しばらく南俣沢沿いの林道を歩くと約1時間で南俣沢出合に着く。朝から青空が広がり、快晴に恵まれるのかと思っていたら予想外に雪がちらついたりした。それでも気温は高いのでアウタージャケットは不要だった。尾根に取り付くとすぐになだらかなバカ平となる。カラマツ林に春の光が降り注ぐと林間はまばゆいほどに輝いた。さながら光のシャワーを浴びているような心地よさに僕たちは包まれた。
まもなく急坂となるとブナ林が目立つようになる。木立は疎らで深々とした新雪が林間を埋め尽くしている。やがて左手に竜ガ岳がうっすらと見えてくるようになると稜線はまもなくだ。僕は昨夜飲みすぎたせいで朝から頭痛に苦しんでいた。途中ラッセルを買って出て無理矢理汗を絞りだしたりしたのだが、なかなか快復することはなかった。結局最後は両足が攣りそうになっただけだった。

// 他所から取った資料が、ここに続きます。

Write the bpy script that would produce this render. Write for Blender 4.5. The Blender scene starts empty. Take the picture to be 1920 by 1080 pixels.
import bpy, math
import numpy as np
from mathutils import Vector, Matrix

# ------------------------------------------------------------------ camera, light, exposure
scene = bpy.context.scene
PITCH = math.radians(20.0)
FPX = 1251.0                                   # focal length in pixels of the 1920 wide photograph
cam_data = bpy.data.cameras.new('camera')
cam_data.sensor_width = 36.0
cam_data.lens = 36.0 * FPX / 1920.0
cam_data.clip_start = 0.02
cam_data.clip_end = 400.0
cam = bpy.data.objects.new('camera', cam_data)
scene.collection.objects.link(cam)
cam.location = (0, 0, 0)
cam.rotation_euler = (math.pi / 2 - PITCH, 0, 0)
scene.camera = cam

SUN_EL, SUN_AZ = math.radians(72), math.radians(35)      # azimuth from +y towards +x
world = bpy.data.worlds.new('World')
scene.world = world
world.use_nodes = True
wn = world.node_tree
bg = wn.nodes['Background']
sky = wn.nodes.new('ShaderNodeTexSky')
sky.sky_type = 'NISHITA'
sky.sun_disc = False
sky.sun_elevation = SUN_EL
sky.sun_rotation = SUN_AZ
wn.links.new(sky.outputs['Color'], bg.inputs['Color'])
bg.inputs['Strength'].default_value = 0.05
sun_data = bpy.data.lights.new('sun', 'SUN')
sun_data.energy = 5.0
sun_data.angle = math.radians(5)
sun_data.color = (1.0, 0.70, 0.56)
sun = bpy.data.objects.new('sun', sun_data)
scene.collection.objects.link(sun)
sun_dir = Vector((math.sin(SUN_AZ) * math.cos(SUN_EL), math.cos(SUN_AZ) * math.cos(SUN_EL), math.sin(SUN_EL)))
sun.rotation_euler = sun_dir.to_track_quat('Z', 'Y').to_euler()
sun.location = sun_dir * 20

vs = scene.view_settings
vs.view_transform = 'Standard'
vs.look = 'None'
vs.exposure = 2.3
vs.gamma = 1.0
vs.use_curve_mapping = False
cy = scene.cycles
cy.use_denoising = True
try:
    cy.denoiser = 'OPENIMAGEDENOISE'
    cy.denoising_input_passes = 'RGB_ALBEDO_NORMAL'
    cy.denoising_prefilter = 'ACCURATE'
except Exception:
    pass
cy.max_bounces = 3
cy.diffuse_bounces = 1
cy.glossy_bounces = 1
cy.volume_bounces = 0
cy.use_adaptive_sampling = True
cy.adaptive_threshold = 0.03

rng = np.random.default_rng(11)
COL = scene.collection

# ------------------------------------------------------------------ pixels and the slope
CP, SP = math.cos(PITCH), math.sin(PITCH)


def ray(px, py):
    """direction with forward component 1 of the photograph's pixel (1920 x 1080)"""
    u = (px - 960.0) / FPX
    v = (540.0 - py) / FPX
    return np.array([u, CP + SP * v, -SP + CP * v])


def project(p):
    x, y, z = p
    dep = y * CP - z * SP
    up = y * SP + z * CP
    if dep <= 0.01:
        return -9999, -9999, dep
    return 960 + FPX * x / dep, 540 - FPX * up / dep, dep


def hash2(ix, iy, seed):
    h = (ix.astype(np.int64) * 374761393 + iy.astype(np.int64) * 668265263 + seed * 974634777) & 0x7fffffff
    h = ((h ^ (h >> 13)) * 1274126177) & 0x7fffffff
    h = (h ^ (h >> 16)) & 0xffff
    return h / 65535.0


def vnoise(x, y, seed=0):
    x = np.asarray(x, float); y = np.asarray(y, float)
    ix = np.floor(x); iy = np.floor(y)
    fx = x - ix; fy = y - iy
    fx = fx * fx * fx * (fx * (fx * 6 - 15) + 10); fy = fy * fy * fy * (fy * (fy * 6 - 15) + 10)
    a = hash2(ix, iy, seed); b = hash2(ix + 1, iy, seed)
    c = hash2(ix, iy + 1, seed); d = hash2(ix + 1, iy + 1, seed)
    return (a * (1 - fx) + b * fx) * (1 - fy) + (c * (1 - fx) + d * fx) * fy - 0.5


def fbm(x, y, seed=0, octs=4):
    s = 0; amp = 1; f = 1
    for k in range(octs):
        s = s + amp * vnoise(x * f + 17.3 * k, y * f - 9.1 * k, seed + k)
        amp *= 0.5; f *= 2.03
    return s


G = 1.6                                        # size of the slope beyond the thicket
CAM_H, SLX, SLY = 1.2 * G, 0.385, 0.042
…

積雪は登るほどに多くなっていった。やがて夏道を逸れて竜ガ岳への直登となると部分的にはアイスバーンもみられるようになる。堅い雪面にうっすらと新雪がのっているので半数はスキーアイゼンを装着した。また最近の降雪でクラックを覆い隠している箇所が至るところにあるから要注意だった。僕はさっそくそのクラックにはまってしまい、仲間からは引っ張りあげてもらわなければならなかった。
アイスバーンは心配したほどではなくシール登高でも問題はなかった。むしろ稜線には多すぎるほどの積雪があり、季節外れのような激パウダーの様相を呈している。急坂をのぼりつめると竜ガ岳直下につく。竜ガ岳の山頂は目前だったが、ここから先は雪崩の危険が大きいことから今日の行動はここで打ち切りとなった。きょうも参加者は12名と昨日に続いて大所帯だ。おかげで休憩も大賑わいであった。
この頃になると澄んだ青空が広がっていた。心配していた天候も杞憂に終わりそうである。また気温は低いので雪質も良好。こうなると待ちきれない人達は休憩時間もそこそこに滑降の準備となる。竜ガ岳の北面はまさしく山スキーのためにあるようなところだった。ブナの間隔もほどよい状態で、木立をポールに見立てて滑降する快適さは格別であった。それに今回の積雪の多さである。みんな雄叫びをあげながら粉雪を舞い上げてゆく。昨日に続いて今日もパウダー三昧になろうとは誰が想像しただろうか。雪の少なさに嘆いた2月3月だったがここにきて自然は帳尻を合わせてきているようだった。
この竜ガ岳はどこでも滑降の対象になるような斜面が広がっていた。時間さえあればいたるところを滑り尽くしたい誘惑にかられるようでもある。今日は知られざるコースを知っただけでもずいぶんと得をしたような一日だった。快適な尾根を下るとバカ平だ。登りのトレースはさながらボブスレーコースであった。最後は長い林道区間が残ったがここも良くスキーが走った。市街地は雪を探すにも一苦労だが、ここ大井沢地区にはまだまだ豊富な積雪があり、僕たちのような山スキーヤーにとっては天国のようなところである。心地よい風を受けながら下ってゆくとまたたくまに大井沢温泉が近づいていた。